I'd never heard of the site before and decided to check it out, thinking it was probably just a matter of poor explanation that the Bronze Age Collapse was really more of a 200 year process of old systems slowly falling apart. I did see some users trying to explain that, but I also found a couple of seeming power users on Historum who heavily pushed Peter James' Centuries of Darkness, which argues for an alternative chronology for the Eastern Mediterranean and Near East.
There are some very real debates to be had about the Near East, specifically Mesopotamia, resulting from various king lists and chronicles with different sequences... before 1178 BCE. After that point, Babylonian astronomical diaries provide very clear, scientifically verifiable anchors. Egypt is less up for debate. The so-called Conventional Chronology has been generally accepted with very little alteration for over a century. It is supported by a wide range of evidence including stratigraphy, dendrochronology, written chronicles, and carbon dating.
All of the most widespread alternative chronologies for Egypt are heavily routed in Biblical narratives, mainly the stories of Joseph, the Exodus, the conquest of Canaan, and the united kingdom of David and Solomon. I wrote an answer compiling other answers for most of those events. The basic commonality is that there is little to no evidence for any of them. This includes James' Centuries of Darkness, which does make better use of scientific and archaeological evidence than some of its predecessors, but still makes the underlying assumption that the Israelites invaded Canaan and that Solomon presided over an opulent kingdom. In doing this, James and his co-writers use later evidence from the Levant to support their arguments for compressing the timeline of Egypt and Mesopotamia by almost 300 years.
They also make liberal use of dismissing archaeological periodization of Greece as unrealistically long without much supporting evidence or apparent understanding of how pre-historic Bronze Age archaeologists typically categorize material culture. They dismiss established linguistic evidence for converting Egyptian names to Hebrew in order to reassign the names of Pharaohs utterly outside of any conventional scholarship. Most comically to me, James argues that the similar style of Egyptian art, specifically shabti figurines, must indicate that they belong to the same time period. Archaeologically, this entirely ignores stratigraphic evidence that places different finds centuries apart. Visually, it simply ignores the fact that Egyptian artwork was famously conservative, applying traditional motifs and styles long after they reflected reality. For example: Narmer (c. 3000 BCE), Rameses II (c. 1250 BCE), and Ptolemaic (c. 300 BCE).

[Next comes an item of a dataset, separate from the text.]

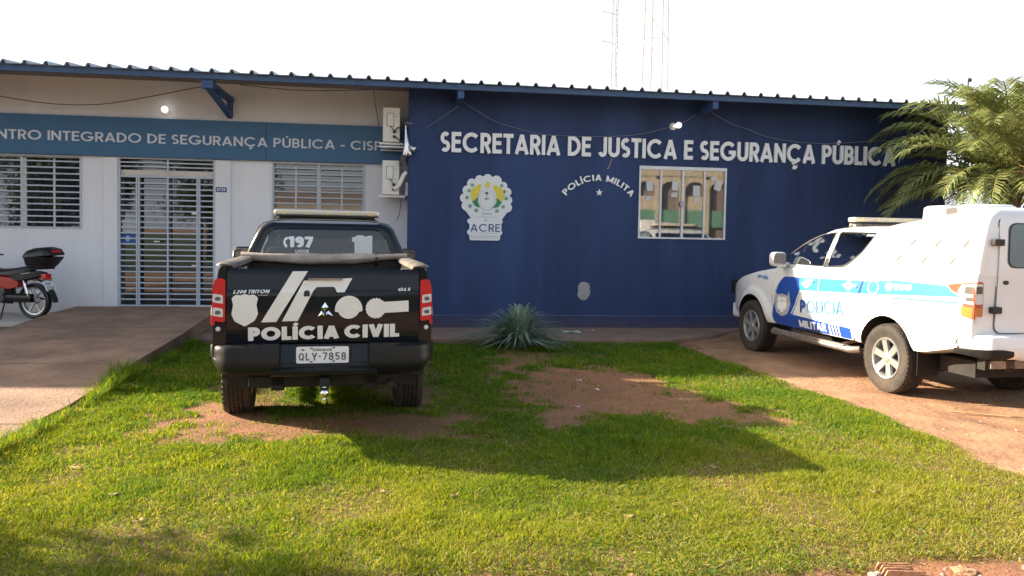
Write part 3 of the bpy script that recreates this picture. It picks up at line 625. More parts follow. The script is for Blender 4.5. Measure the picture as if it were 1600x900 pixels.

There is more to be said, but much of that was done when Centuries of Darkness was first published 1992. You can see several reviews on Jstor as well as this one on Researchgate for free. Some are harsh criticism, others are academically polite and point out that James et. al. did reopen the discussion of how tenuous some of the traditional dating methods are, which actually contributed to some very slight reassessments of early Egyptian history in the last 20 years. I'll use the concluding remarks from William A. Ward in the American Journal of Archaeology:
No further critique of this book is warranted since the same haphazard methodology and cavalier treatment of evidence pervade the chapters dealing with the Near East. Ther is little to commend their solution to the "dark age" problem. It is well written and certain essays - on the history of Old World chronological studies (ch. 1) and the Venus tablets (appendix 3), for example - are lucid and highly informative. The compilation of the evidence itself therefore, would have been a significant accomplishment. Some of the dark ages are slowly beginning to be illuminated... so that the universal solution proposed by James and his colleagues is not necessary.
And in fact, as Ward suggested back in 1994, some of the "dark ages" have been illuminated. In the 30 years since Centuries of Darkness was published, the Late Bronze Age to Iron Age transition has received increasing attention from academia and the work of scholars like Eric Cline. Centuries of Darkness is, by all accounts, a compelling read, which is why people like those users on Historum find it so appealing, but it is absolutely crucial to keep up with recent scholarship for a reason. In scrolling through those forums, I repeatedly found the same users claiming that the Bronze Age Collapse was "debunked in the 90s," when in reality they read one book that made an attempt and discard three decades of scholarship debunking that book.
Edit: In short, gods bless AskHistorians glorious mods because Historum certainly seems like it could use them.